> [Given data]:
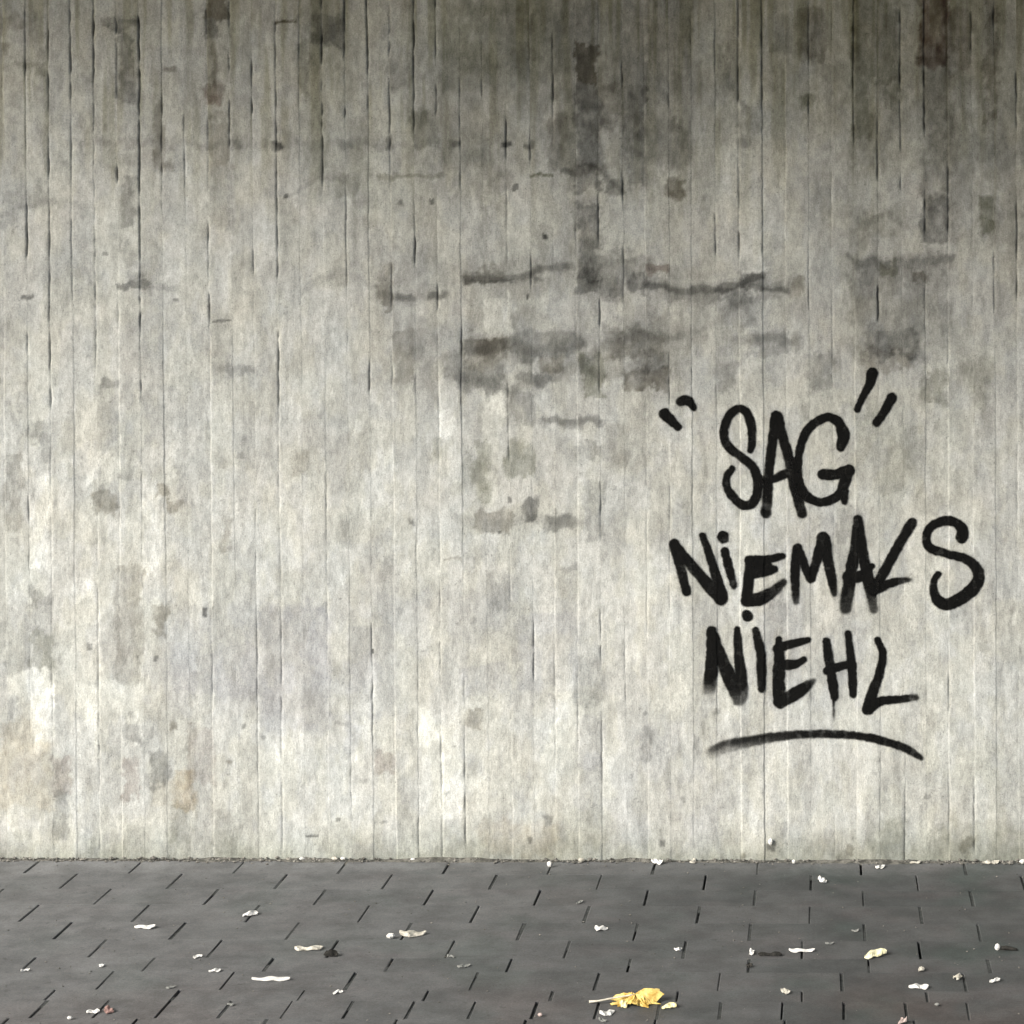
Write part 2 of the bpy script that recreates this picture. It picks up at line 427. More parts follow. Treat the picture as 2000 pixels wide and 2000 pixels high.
# x0 x1 y0 y1 strength edge tint; broad lower right entry paints light fall-off    (tint: k grey, b brown, r red-brown, g olive, n neutral light, l lilac repair paint, w warm wash)
ST = """690 1360 440 770 .15 60 k;640 1340 60 470 .12 90 g;1330 2080 80 560 .07 90 g;1122 1174 -40 565 .16 10 k;-60 620 -60 200 .06 70 b;330 660 1190 1400 .08 30 l;380 1240 1400 1590 -.05 50 n;0 300 1340 1460 -.05 40 n;1180 1262 -40 340 .10 12 k;1230 2060 540 800 .13 70 k;760 1330 -60 400 .07 70 k;1600 2060 -60 560 .14 70 b;-60 700 -60 330 .10 80 b;1700 2080 1440 1720 .13 60 g;1560 1900 760 980 .10 50 g
860 1280 500 580 .16 22 k;840 1330 640 700 .16 24 k;1300 1560 530 600 .14 22 k;1640 1880 500 700 .14 26 k;1090 1160 -40 540 .12 14 k;1230 1262 -40 330 .14 9 k;965 1000 -40 260 .12 9 k;1840 1870 -40 470 .16 9 b;1660 1690 250 700 .14 9 g;1510 1540 -40 300 .14 9 g;600 640 -40 400 .13 9 g;410 450 -40 520 .12 9 b
230 262 65 200 .40 7 k;200 272 36 56 .42 8 k;240 266 345 440 .36 7 k;240 264 470 530 .30 10 k;232 276 555 760 .10 10 k
404 448 -20 40 .62 4 b;403 428 40 84 .55 6 k;414 424 84 170 .42 5 b;400 432 165 206 .45 8 r;404 452 228 330 .26 9 b;405 455 330 450 .20 10 k;304 322 200 330 .40 6 b;318 340 318 332 .40 5 b;195 268 300 330 .22 12 g
612 672 28 92 .44 8 k;580 602 78 182 .36 7 g;590 690 -20 350 .15 25 g;690 720 240 380 .16 12 g;228 292 549 564 .55 3 k;246 280 535 552 .35 7 k;292 356 556 566 .24 5 k;414 452 625 629 .55 2 k;536 580 41 46 .75 2 b;583 594 36 50 -.30 5 n
40 64 577 586 .60 4 k;8 96 372 402 .20 10 k;338 350 582 594 .5 3 k;556 563 378 386 .7 2 k;202 212 492 502 .5 4 k;318 342 130 140 .45 4 b;120 135 315 330 .35 4 k;70 90 135 155 .3 6 g;0 50 30 60 .30 9 b;0 15 80 110 .30 6 b;0 90 122 132 .22 6 g
120 600 273 290 .16 8 k;530 550 272 296 .62 6 k;455 470 274 292 .35 6 k;400 430 276 292 .25 6 k;640 900 274 290 .16 8 k;660 690 270 300 .25 8 k;755 768 272 292 .40 5 k;885 898 274 290 .45 5 k;976 1000 276 287 .75 4 k;1022 1044 276 288 .55 4 k
860 1100 -20 150 .30 40 g;1000 1360 -20 180 .28 45 k;840 1380 140 340 .20 50 k;860 960 0 170 .15 12 g;1125 1168 84 162 .62 4 b;1124 1172 160 300 .42 8 k;1126 1170 300 372 .42 8 k;1110 1186 318 348 .36 9 b;1127 1170 400 545 .42 7 k
1168 1215 158 250 .34 9 b;1215 1262 165 305 .38 9 k;1262 1350 230 330 .24 14 k;1178 1216 342 380 .52 6 k;1304 1340 346 384 .52 8 b;1230 1260 330 366 .36 8 k;1034 1082 340 346 .62 3 g;736 862 340 348 .36 4 g;1092 1128 330 345 .40 4 k;650 700 340 390 .26 10 g;690 730 380 400 .18 8 k
760 800 120 180 .22 10 k;805 855 220 290 .32 9 g;915 960 265 300 .25 9 g;910 960 300 335 .22 9 g;1070 1110 225 330 .30 9 b;950 1000 340 372 .22 8 k;1000 1012 362 374 .65 3 k;840 850 388 398 .65 2 k;776 786 388 402 .50 4 k;1062 1072 455 466 .85 3 k;1028 1034 574 586 .8 2 k
904 936 534 551 .35 6 b;934 980 516 548 .35 8 b;1030 1062 518 542 .35 7 k;906 1004 546 552 .40 2 k;1124 1170 536 572 .45 7 k;1140 1170 526 536 .4 4 k;1184 1216 543 574 .35 8 k;1224 1264 536 578 .55 8 k;1264 1312 550 570 .2 8 k
1440 1492 538 562 .40 7 k;1488 1540 548 566 .25 9 k;1545 1570 540 580 .38 7 b;1168 1270 500 548 .26 12 k;1262 1308 516 536 .48 5 r;1300 1520 568 590 .22 8 k
742 766 518 602 .38 7 b;772 808 574 586 .42 5 k;838 872 568 584 .45 5 k;650 680 500 560 .20 10 b;740 860 480 600 .16 16 k;945 1006 586 656 -.28 4 n;905 945 600 650 .12 8 b;925 1002 654 692 .34 8 b;1010 1060 600 660 .12 8 k;1172 1214 588 625 -.2 6 n;1310 1345 588 640 -.15 6 n
905 988 652 720 .38 10 b;900 980 716 765 .40 9 k;1008 1132 648 702 .34 12 k;868 902 690 742 .34 8 k;1050 1098 698 728 .45 7 b;1134 1182 688 772 .42 7 g;1188 1304 646 700 .36 12 b;1218 1304 722 762 .44 8 b;1260 1300 690 730 .30 9 k;1008 1082 732 752 .36 7 k;985 1046 756 832 .34 9 k;955 988 770 808 -.28 6 n
858 886 810 862 -.24 6 n;1060 1180 812 830 .34 5 k;985 1042 866 936 .36 8 g;924 952 858 982 .30 7 g;926 1002 998 1044 .36 9 b;1024 1050 976 1024 .50 6 k;1066 1116 1002 1036 .46 7 k;1116 1150 1010 1040 .26 7 k;1140 1178 948 1052 .26 8 k;1186 1226 828 905 .22 10 b;1120 1185 868 902 .26 9 k;1235 1268 790 940 .16 9 k
865 902 1090 1096 .34 3 b;968 992 1115 1195 .24 8 k;770 810 648 745 .28 9 b;790 830 620 700 .16 10 k;640 700 850 960 .16 14 k;700 726 840 930 .16 8 b;840 860 855 900 .25 6 g;905 945 890 960 .16 8 g;660 700 1000 1070 .18 12 k;735 765 1080 1130 .20 8 k;826 850 1120 1185 .16 8 k;1095 1130 1105 1120 .3 4 k;992 1000 970 985 .6 3 k
56 100 820 872 .30 7 k;80 100 870 900 .24 7 k;10 42 884 1045 .30 8 b;186 232 958 1006 .38 8 b;195 272 750 1000 .15 14 k;305 326 950 975 .46 5 b;325 352 978 1000 .42 6 b;430 450 1005 1072 .32 7 b;225 277 1100 1340 .26 8 b;300 326 1182 1252 .36 6 b;8 105 1178 1312 .22 12 k;58 106 1152 1182 .34 7 k;60 104 1240 1310 .25 7 g;200 246 1200 1335 .16 9 k
200 230 735 755 .40 5 k;240 260 900 935 .28 6 k;570 602 888 928 .25 7 b;420 500 715 730 .28 6 k;430 450 895 915 .26 6 b;396 406 1190 1206 .75 3 k;168 177 1258 1272 .55 3 k;266 272 1280 1290 .6 3 k;300 307 1278 1294 .55 3 k;460 480 880 892 .35 4 k;168 232 880 940 -.20 10 n;323 346 826 932 -.20 6 n;62 102 925 1110 -.22 6 n;280 310 940 1200 -.16 7 n;145 180 1125 1175 -.2 8 n
18 101 1314 1378 -.24 6 n;62 102 1375 1472 -.22 6 n;104 140 1330 1480 .10 8 k;155 191 1330 1422 -.18 6 n;0 62 1405 1450 .10 8 w;0 102 1450 1575 .14 14 w;104 140 1480 1560 .30 8 r;104 134 1555 1635 .38 7 k;240 276 1408 1452 .30 8 k;240 274 1470 1562 .30 6 r;294 330 1462 1540 .36 6 k;298 332 1536 1572 .07 9 w;338 382 1500 1580 .22 12 w;368 418 1420 1535 .20 8 r;335 376 1570 1655 .22 9 g;420 464 1590 1670 .20 8 k
330 424 1268 1352 .09 10 l;415 500 1258 1362 .10 10 l;505 645 1178 1425 .13 14 l;640 700 1390 1470 .10 10 l;680 775 1225 1405 .12 12 l;905 992 1295 1355 .13 9 l;1008 1130 1195 1350 .11 12 l;590 640 1020 1200 .08 12 l;700 1000 1150 1230 .05 20 l;1125 1180 1285 1372 .22 7 k;1130 1178 1395 1500 .12 8 l;905 946 1388 1422 .36 7 b;730 772 1468 1512 .26 8 r;700 720 1515 1530 .24 5 k
1060 1180 1580 1675 .14 16 g;940 1090 1600 1676 .14 16 w;1256 1272 1420 1488 .32 5 k;686 726 1372 1482 -.18 7 n;818 862 1390 1455 -.18 7 n;1086 1126 1306 1462 -.18 6 n;860 905 1360 1600 -.20 6 n;915 945 1520 1610 -.16 6 n;1200 1400 1505 1660 .07 22 l;1240 1330 1400 1505 .07 18 l
1560 1612 10 122 .40 8 b;1500 1556 30 110 .25 12 k;1666 1702 -20 275 .36 8 g;1700 1760 0 160 .30 9 g;1795 1852 -20 132 .58 7 r;1800 1856 90 410 .30 9 k;1924 1948 -20 235 .42 7 b;1850 1900 20 140 .24 9 r;1556 1592 182 208 .48 7 g;1440 1490 200 285 .28 10 k;1398 1445 80 200 .22 9 g;1800 1852 385 474 .46 7 k;1914 1942 378 452 .56 6 g;1676 1765 405 455 .22 9 g;1730 1762 170 210 .36 8 g
1640 2060 -40 330 .22 50 g;1380 1660 -40 260 .16 50 g;1660 1860 500 565 .28 14 k;1716 1756 512 542 .40 7 g;1778 1808 528 554 .46 6 b;1678 1852 560 700 .26 18 k;1860 2000 250 480 .18 25 k;1408 1482 568 640 .26 10 k;1456 1562 648 692 .34 9 k;1696 1792 638 700 .34 9 k;1250 1292 680 762 .30 8 b;1398 1440 700 762 .26 9 k;1578 1624 690 762 .32 7 k;1676 1784 680 722 .34 10 b;1800 1852 728 792 .28 9 g;1880 1940 700 780 .20 12 g
1660 1720 780 950 .12 14 g;1720 1800 840 960 .17 12 g;1790 1850 960 1010 .20 9 k;1560 1600 790 830 .18 8 k;1430 1480 870 920 .18 8 k;1480 1700 1000 1120 .07 18 l;1480 1690 1160 1380 .08 18 l;1690 1760 1120 1230 .10 12 k;1640 1690 1000 1060 .22 8 k;1255 1300 880 960 .10 10 k;1280 1330 960 1080 .12 10 k
1697 1766 1600 1672 .22 9 g;1830 2060 1610 1690 .20 15 g;1650 1670 1655 1672 .4 5 b;1630 1660 1665 1682 .3 5 k;1500 1512 1650 1662 .6 3 k;1448 1456 1665 1680 .45 3 b;1700 1712 1505 1512 .3 4 k;1290 1300 1640 1655 .5 4 k;1395 1408 1385 1395 .4 5 k;1255 1262 1390 1398 .4 4 k;1330 1340 1560 1570 .4 4 k;1065 1078 1590 1604 .40 5 k;1030 1038 1636 1646 .5 4 k;1805 1815 1550 1560 .4 4 k;1880 1900 1640 1660 .35 6 b
596 622 1629 1635 .7 4 k;655 663 1597 1608 .55 3 k;472 482 1412 1422 .5 4 k;444 456 1483 1492 .45 4 b;508 520 1432 1442 .4 5 k;726 732 1268 1278 .85 2 k;800 812 1016 1024 .55 4 k;975 983 1036 1042 .7 3 k;868 880 1545 1556 .35 4 k;745 755 1605 1612 .4 4 k;655 690 1410 1416 .3 4 k;252 262 1392 1402 .4 4 k;330 345 1415 1430 .45 4 b;20 36 1360 1372 .3 6 k"""
TINT = dict(k=(1.0, 0.995, 0.99), b=(0.965, 1.0, 1.06), r=(0.92, 1.03, 1.07), g=(0.985, 0.97, 1.07), n=(1, 1, 1), l=(1.02, 1.0, 0.74), w=(0.7, 0.97, 1.35))
STAINS_SHADE = []
for s in ST.replace('\n', ';').split(';'):
    q = s.split()
    STAINS_SHADE.append(tuple(map(float, q[:6])) + (q[6],))

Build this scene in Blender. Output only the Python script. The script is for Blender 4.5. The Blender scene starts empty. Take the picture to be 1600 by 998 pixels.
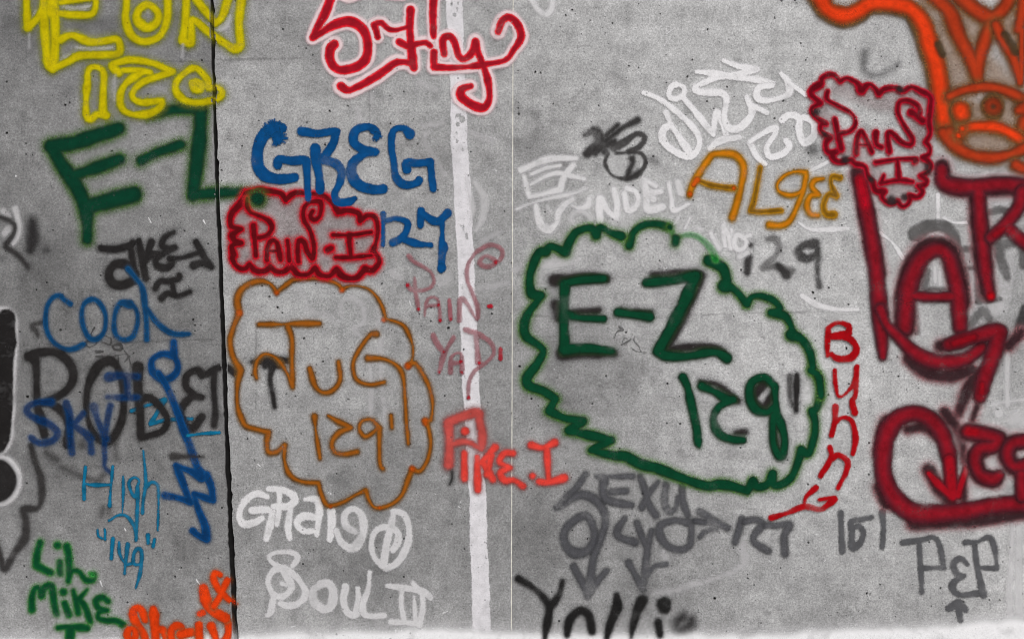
import bpy, math, random
import numpy as np
random.seed(7); rng = np.random.default_rng(7)
scene = bpy.context.scene
col = scene.collection
R = math.radians

# ------------------------------------------------------------------ camera, sky, sun, exposure
PX = 0.0025                      # one photograph pixel on the wall is 2.5 mm
FOOT = 1038.0                    # photograph row of the pavement, just below the frame
def X(u): return (u - 800.0) * PX
def Z(v): return (FOOT - v) * PX

cd = bpy.data.cameras.new('camera'); cam = bpy.data.objects.new('camera', cd); col.objects.link(cam)
cd.sensor_width = 36.0; cd.lens = 36.0 * 6.0 / (1600 * PX)
cd.clip_start = 0.1; cd.clip_end = 2000
cam.location = (0, -6.0, Z(499)); cam.rotation_euler = (R(90), 0, 0)
scene.camera = cam

SUN_EL, SUN_AZ = 48.0, 28.0      # hazy daylight from the viewer's side, a little to the right
w = bpy.data.worlds.new('World'); scene.world = w; w.use_nodes = True
wn = w.node_tree.nodes; wl = w.node_tree.links
sky = wn.new('ShaderNodeTexSky'); sky.sky_type = 'NISHITA'; sky.sun_disc = False
sky.sun_elevation = R(SUN_EL); sky.sun_rotation = R(180 - SUN_AZ)
sky.air_density = 1.0; sky.dust_density = 5.0; sky.ozone_density = 0.2
hsv = wn.new('ShaderNodeHueSaturation'); hsv.inputs['Saturation'].default_value = 0.12
bg = wn['Background']; bg.inputs['Strength'].default_value = 0.12
wl.new(sky.outputs[0], hsv.inputs['Color']); wl.new(hsv.outputs[0], bg.inputs['Color'])
sd = bpy.data.lights.new('sun', 'SUN'); sun = bpy.data.objects.new('sun', sd); col.objects.link(sun)
sd.energy = 1.5; sd.angle = R(14); sd.color = (1.0, 0.992, 0.985)
from mathutils import Vector
sdir = Vector((math.sin(R(SUN_AZ)) * math.cos(R(SUN_EL)), -math.cos(R(SUN_AZ)) * math.cos(R(SUN_EL)), math.sin(R(SUN_EL))))
sun.rotation_euler = sdir.to_track_quat('Z', 'Y').to_euler(); sun.location = sdir * 20
vs = scene.view_settings; vs.view_transform = 'Standard'; vs.look = 'None'; vs.exposure = 0.06; vs.gamma = 1.0
scene.render.engine = 'CYCLES'
scene.cycles.transparent_max_bounces = 64
scene.cycles.filter_width = 1.0
scene.render.resolution_x, scene.render.resolution_y = 1024, 638

# ------------------------------------------------------------------ helpers
def lin(c):
    c = c / 255.0
    return c / 12.92 if c <= 0.04045 else ((c + 0.055) / 1.055) ** 2.4
def rgb(t): return (lin(t[0]), lin(t[1]), lin(t[2]), 1.0)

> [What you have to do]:
Say how many lines of the data include the string "pixels". Nothing other than the number should be given.

> [Answer to this task]:
2